TSMC COUPE: The Mass Production of 1.6T Silicon Photonics
Dillip Chowdary
Founder & AI Researcher
The transition from copper to light within the data center has reached its most critical milestone. Today, **TSMC** confirmed that its **COUPE (Compact Universal Photonic Engine)** platform has officially entered mass production. This technology is the "missing link" for the next generation of **1.6T optical interconnects**, providing the bandwidth needed to link thousands of AI accelerators into a single, unified "Super-Pod."
Bypassing the "Pluggable" Bottleneck
For decades, data centers have relied on pluggable optical transceivers—discrete modules that convert electrical signals to light and back again. However, as AI data rates exceed 800 Gbps toward 1.6 Tbps, the energy lost in these conversions has become a scaling non-starter. TSMC’s COUPE platform utilizes **advanced 3D packaging** to integrate a photonic IC (PIC) directly onto an electronic IC (EIC) using its specialized **SoIC (System on Integrated Chips)** technology. By placing the "light engine" just micrometers away from the CPU or GPU logic, COUPE reduces energy consumption by up to **30%** and improves signal integrity by over 50%. This is the "foundry for light" that the AI industry has been waiting for.
The 1.6T AI Super-Fabric
The primary customer for initial COUPE production is reportedly **NVIDIA**, which plans to use the technology for its upcoming **Rubin** architecture. A 1.6T optical link allows a single Blackwell or Rubin GPU to communicate with its neighbors at speeds that match internal memory bandwidth. This enables the creation of **"Ethernet-as-a-Bus,"** where an entire data center campus can act as a single, distributed GPU. This scale is mandatory for training the next generation of "World-Aware" models (like NVIDIA Cosmos) that require tens of thousands of synchronized H200/B200 nodes.
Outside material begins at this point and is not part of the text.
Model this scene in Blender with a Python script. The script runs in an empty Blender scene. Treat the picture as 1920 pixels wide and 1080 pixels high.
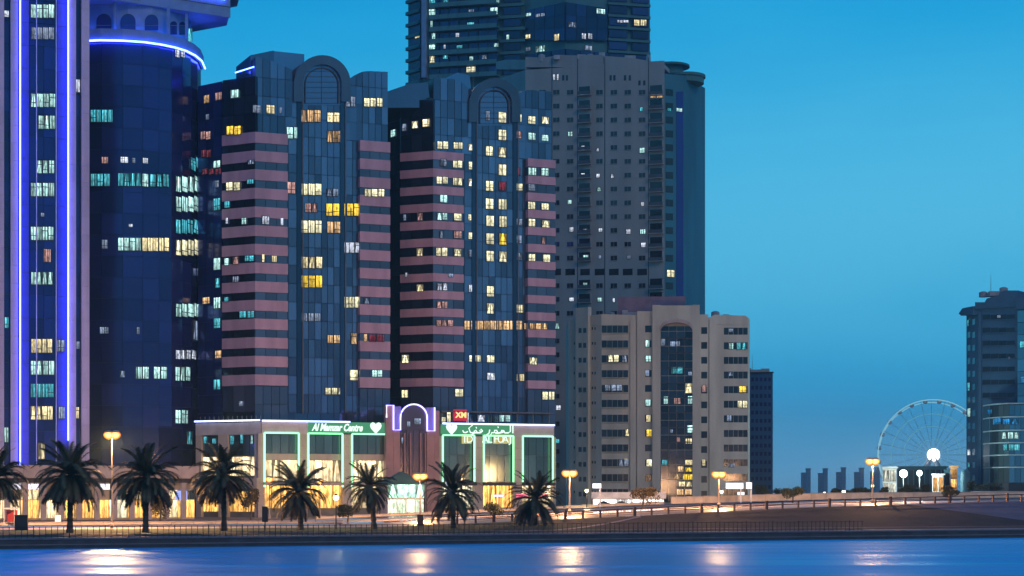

Energy Efficiency as a Competitive Moat
With global data centers already consuming nearly 2% of the world's electricity, energy efficiency is no longer just a "green" initiative—it is a mandatory requirement for permit approval in hubs like Virginia and Singapore. By moving to COUPE-based silicon photonics, hyperscalers can effectively "buy back" power headroom for more compute. "The photon is the only carrier that can scale at the rate of AI," stated a TSMC executive. The company plans to ramp production to over 100,000 photonic engines per month by early 2027, signaling the permanent end of the copper era in high-performance computing.
As the **Silicon Photonics** revolution matures, the COUPE milestone proves that the most valuable part of the AI stack isn't just the logic—it's the way that logic talks to itself. TSMC has just provided the "vocal cords" for the synthetic brain.